→ **Stated goal**
Write out each line exactly as given. Leave the pictures out of your copy.

→ **Supplied information**

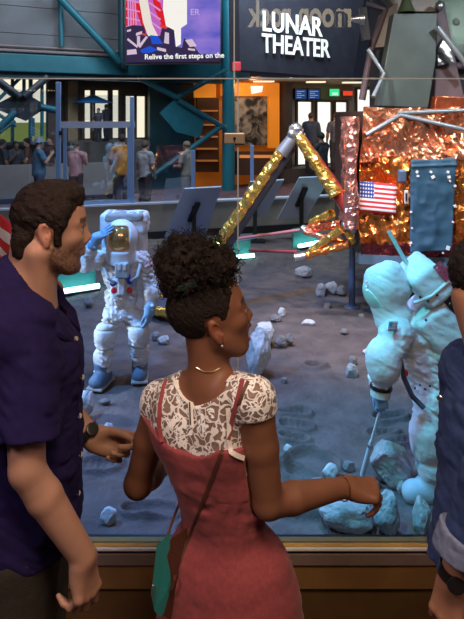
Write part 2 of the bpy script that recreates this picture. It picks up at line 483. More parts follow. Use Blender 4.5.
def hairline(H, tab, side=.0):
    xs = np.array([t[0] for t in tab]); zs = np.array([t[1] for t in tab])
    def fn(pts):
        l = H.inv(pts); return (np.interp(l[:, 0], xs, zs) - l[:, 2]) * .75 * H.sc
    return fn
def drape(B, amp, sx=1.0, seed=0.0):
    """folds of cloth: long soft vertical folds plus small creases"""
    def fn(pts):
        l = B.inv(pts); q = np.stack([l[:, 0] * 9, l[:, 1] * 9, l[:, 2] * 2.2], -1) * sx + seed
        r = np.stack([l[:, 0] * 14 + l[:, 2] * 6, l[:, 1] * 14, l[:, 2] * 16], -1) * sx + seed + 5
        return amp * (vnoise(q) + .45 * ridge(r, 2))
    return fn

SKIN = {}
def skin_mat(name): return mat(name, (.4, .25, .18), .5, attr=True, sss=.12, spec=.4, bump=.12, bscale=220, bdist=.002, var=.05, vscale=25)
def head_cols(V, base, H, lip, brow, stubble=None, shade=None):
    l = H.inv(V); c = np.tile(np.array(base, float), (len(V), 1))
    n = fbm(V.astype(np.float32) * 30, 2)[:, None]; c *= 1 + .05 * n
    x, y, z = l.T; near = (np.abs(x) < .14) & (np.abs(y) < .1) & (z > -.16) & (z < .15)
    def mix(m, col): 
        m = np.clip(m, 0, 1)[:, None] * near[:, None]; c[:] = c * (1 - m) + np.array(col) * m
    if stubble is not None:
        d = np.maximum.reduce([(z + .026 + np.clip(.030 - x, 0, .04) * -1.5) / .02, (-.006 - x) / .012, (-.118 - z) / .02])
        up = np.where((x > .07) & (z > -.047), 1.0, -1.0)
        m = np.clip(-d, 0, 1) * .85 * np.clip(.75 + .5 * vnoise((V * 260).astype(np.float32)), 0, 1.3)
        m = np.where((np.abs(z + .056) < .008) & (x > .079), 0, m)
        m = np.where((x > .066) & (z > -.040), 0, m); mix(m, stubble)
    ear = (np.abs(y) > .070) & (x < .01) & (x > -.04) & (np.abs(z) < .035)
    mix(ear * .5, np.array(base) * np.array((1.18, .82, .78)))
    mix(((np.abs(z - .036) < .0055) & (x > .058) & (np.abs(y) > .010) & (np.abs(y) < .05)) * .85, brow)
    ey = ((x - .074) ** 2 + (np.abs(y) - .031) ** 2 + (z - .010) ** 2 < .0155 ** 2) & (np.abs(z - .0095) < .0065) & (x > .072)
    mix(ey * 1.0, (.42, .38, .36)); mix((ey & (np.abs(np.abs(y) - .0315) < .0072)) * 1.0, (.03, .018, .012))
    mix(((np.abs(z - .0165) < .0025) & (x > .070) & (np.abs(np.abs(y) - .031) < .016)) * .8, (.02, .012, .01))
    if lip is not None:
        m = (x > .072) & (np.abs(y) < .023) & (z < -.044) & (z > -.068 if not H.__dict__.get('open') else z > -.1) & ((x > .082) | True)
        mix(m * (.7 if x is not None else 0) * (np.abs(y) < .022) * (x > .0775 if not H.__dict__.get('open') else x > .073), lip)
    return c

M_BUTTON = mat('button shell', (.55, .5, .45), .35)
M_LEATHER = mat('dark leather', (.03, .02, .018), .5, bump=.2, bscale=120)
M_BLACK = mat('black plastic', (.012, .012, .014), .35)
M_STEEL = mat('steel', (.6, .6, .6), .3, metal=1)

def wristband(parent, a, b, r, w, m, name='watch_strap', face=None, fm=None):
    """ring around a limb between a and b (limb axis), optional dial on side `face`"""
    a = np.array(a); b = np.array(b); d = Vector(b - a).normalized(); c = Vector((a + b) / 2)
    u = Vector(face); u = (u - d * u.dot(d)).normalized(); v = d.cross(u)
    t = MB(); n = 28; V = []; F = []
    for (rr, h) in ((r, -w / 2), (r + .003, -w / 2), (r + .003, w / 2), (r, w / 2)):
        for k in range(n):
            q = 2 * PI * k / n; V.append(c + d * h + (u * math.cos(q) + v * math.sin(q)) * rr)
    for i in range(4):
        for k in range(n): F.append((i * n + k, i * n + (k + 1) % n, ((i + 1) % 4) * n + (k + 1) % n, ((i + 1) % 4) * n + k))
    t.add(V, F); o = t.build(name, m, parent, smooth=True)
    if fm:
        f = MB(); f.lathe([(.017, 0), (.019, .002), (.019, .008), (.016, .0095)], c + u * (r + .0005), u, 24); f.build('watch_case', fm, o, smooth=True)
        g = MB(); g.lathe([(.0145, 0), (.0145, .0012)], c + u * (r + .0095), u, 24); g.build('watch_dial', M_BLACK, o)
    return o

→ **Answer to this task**
Write part 2 of the bpy script that recreates this picture. It picks up at line 483. More parts follow. Use Blender 4.5.
def hairline(H, tab, side=.0):
    xs = np.array([t[0] for t in tab]); zs = np.array([t[1] for t in tab])
    def fn(pts):
        l = H.inv(pts); return (np.interp(l[:, 0], xs, zs) - l[:, 2]) * .75 * H.sc
    return fn
def drape(B, amp, sx=1.0, seed=0.0):
    """folds of cloth: long soft vertical folds plus small creases"""
    def fn(pts):
        l = B.inv(pts); q = np.stack([l[:, 0] * 9, l[:, 1] * 9, l[:, 2] * 2.2], -1) * sx + seed
        r = np.stack([l[:, 0] * 14 + l[:, 2] * 6, l[:, 1] * 14, l[:, 2] * 16], -1) * sx + seed + 5
        return amp * (vnoise(q) + .45 * ridge(r, 2))
    return fn

SKIN = {}
def skin_mat(name): return mat(name, (.4, .25, .18), .5, attr=True, sss=.12, spec=.4, bump=.12, bscale=220, bdist=.002, var=.05, vscale=25)
def head_cols(V, base, H, lip, brow, stubble=None, shade=None):
    l = H.inv(V); c = np.tile(np.array(base, float), (len(V), 1))
    n = fbm(V.astype(np.float32) * 30, 2)[:, None]; c *= 1 + .05 * n
    x, y, z = l.T; near = (np.abs(x) < .14) & (np.abs(y) < .1) & (z > -.16) & (z < .15)
    def mix(m, col): 
        m = np.clip(m, 0, 1)[:, None] * near[:, None]; c[:] = c * (1 - m) + np.array(col) * m
    if stubble is not None:
        d = np.maximum.reduce([(z + .026 + np.clip(.030 - x, 0, .04) * -1.5) / .02, (-.006 - x) / .012, (-.118 - z) / .02])
        up = np.where((x > .07) & (z > -.047), 1.0, -1.0)
        m = np.clip(-d, 0, 1) * .85 * np.clip(.75 + .5 * vnoise((V * 260).astype(np.float32)), 0, 1.3)
        m = np.where((np.abs(z + .056) < .008) & (x > .079), 0, m)
        m = np.where((x > .066) & (z > -.040), 0, m); mix(m, stubble)
    ear = (np.abs(y) > .070) & (x < .01) & (x > -.04) & (np.abs(z) < .035)
    mix(ear * .5, np.array(base) * np.array((1.18, .82, .78)))
    mix(((np.abs(z - .036) < .0055) & (x > .058) & (np.abs(y) > .010) & (np.abs(y) < .05)) * .85, brow)
    ey = ((x - .074) ** 2 + (np.abs(y) - .031) ** 2 + (z - .010) ** 2 < .0155 ** 2) & (np.abs(z - .0095) < .0065) & (x > .072)
    mix(ey * 1.0, (.42, .38, .36)); mix((ey & (np.abs(np.abs(y) - .0315) < .0072)) * 1.0, (.03, .018, .012))
    mix(((np.abs(z - .0165) < .0025) & (x > .070) & (np.abs(np.abs(y) - .031) < .016)) * .8, (.02, .012, .01))
    if lip is not None:
        m = (x > .072) & (np.abs(y) < .023) & (z < -.044) & (z > -.068 if not H.__dict__.get('open') else z > -.1) & ((x > .082) | True)
        mix(m * (.7 if x is not None else 0) * (np.abs(y) < .022) * (x > .0775 if not H.__dict__.get('open') else x > .073), lip)
    return c

M_BUTTON = mat('button shell', (.55, .5, .45), .35)
M_LEATHER = mat('dark leather', (.03, .02, .018), .5, bump=.2, bscale=120)
M_BLACK = mat('black plastic', (.012, .012, .014), .35)
M_STEEL = mat('steel', (.6, .6, .6), .3, metal=1)

def wristband(parent, a, b, r, w, m, name='watch_strap', face=None, fm=None):
    """ring around a limb between a and b (limb axis), optional dial on side `face`"""
    a = np.array(a); b = np.array(b); d = Vector(b - a).normalized(); c = Vector((a + b) / 2)
    u = Vector(face); u = (u - d * u.dot(d)).normalized(); v = d.cross(u)
    t = MB(); n = 28; V = []; F = []
    for (rr, h) in ((r, -w / 2), (r + .003, -w / 2), (r + .003, w / 2), (r, w / 2)):
        for k in range(n):
            q = 2 * PI * k / n; V.append(c + d * h + (u * math.cos(q) + v * math.sin(q)) * rr)
    for i in range(4):
        for k in range(n): F.append((i * n + k, i * n + (k + 1) % n, ((i + 1) % 4) * n + (k + 1) % n, ((i + 1) % 4) * n + k))
    t.add(V, F); o = t.build(name, m, parent, smooth=True)
    if fm:
        f = MB(); f.lathe([(.017, 0), (.019, .002), (.019, .008), (.016, .0095)], c + u * (r + .0005), u, 24); f.build('watch_case', fm, o, smooth=True)
        g = MB(); g.lathe([(.0145, 0), (.0145, .0012)], c + u * (r + .0095), u, 24); g.build('watch_dial', M_BLACK, o)
    return o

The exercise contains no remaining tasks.